La reciente ganadora del Oscar asombró al mundo cuatro años atrás con este impresionante trabajo ambientado en el mundo del rodeo. De un realismo atroz, con actores que en realidad se encarnan a sí mismos -desde el trío familiar de padre, hija e hijo, a Lane Scott, el cowboy que quedó parapléjico tras una caída- Zhao rompió prácticamente todas las leyes cinematográficas al apostar todo o nada por un nuevo género, un documental de ficción, y ganar la apuesta. Con Brady Jandreau, el chaval protagonista que pasea sus ojos infinitamente tristes por la pantalla, descubrió además un diamante en bruto.
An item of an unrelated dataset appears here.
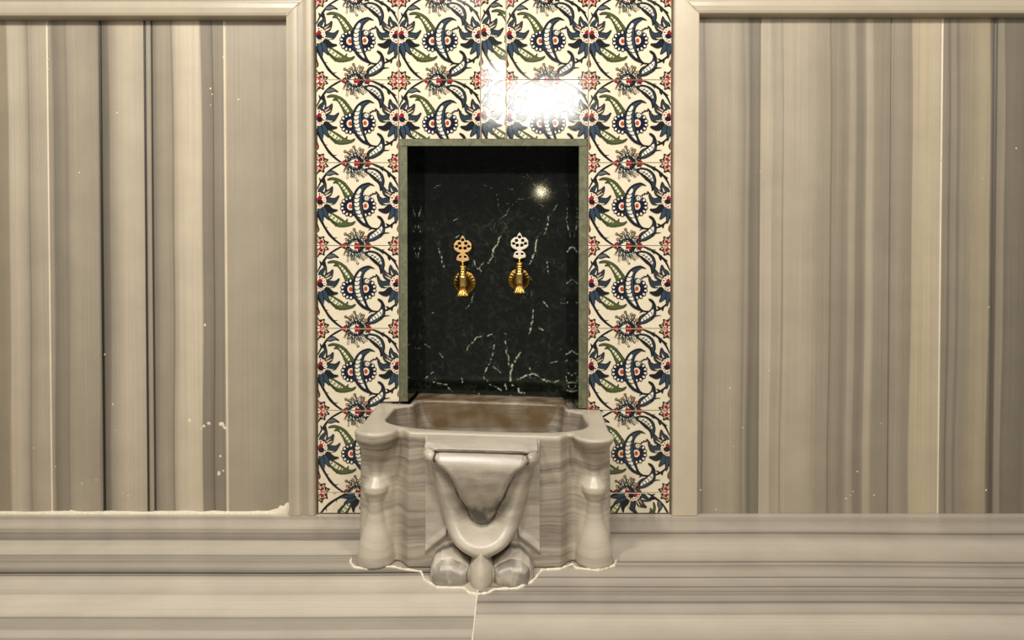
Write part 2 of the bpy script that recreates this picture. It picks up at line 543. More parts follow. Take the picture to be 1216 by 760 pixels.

Ravenous (1999), de Antonia Bird.
Pocas veces me he sentido tan incómodo y tan indefenso ante una pantalla de cine como ante este complejo, sanguinario y deslumbrante cruce de géneros que amalgama el western y el terror, el canibalismo y el colonialismo. Entre pellizcos de humor negro y un lejano eco de El Wendigo, el espeluznante cuento de horror preternatural de Algernon Blackwood, la trama rememora a su modo la trágica historia de la expedición Donner, cuyos componentes acabaron comiendo carne humana, mientras la inquietante banda sonora, a medias entre Michael Nyman y Damon Albarn, nos va llevando poco a poco hasta el infierno. Siempre me he preguntado cómo es que la mujer capaz de alzar este fresco incomparable apenas hizo nada más, y sospecho que la respuesta tiene que ver con una secuencia, simbólica a más no poder, en que la bandera de las barras y estrellas ondea sobre un camino donde los seres humanos se devoran unos a otros.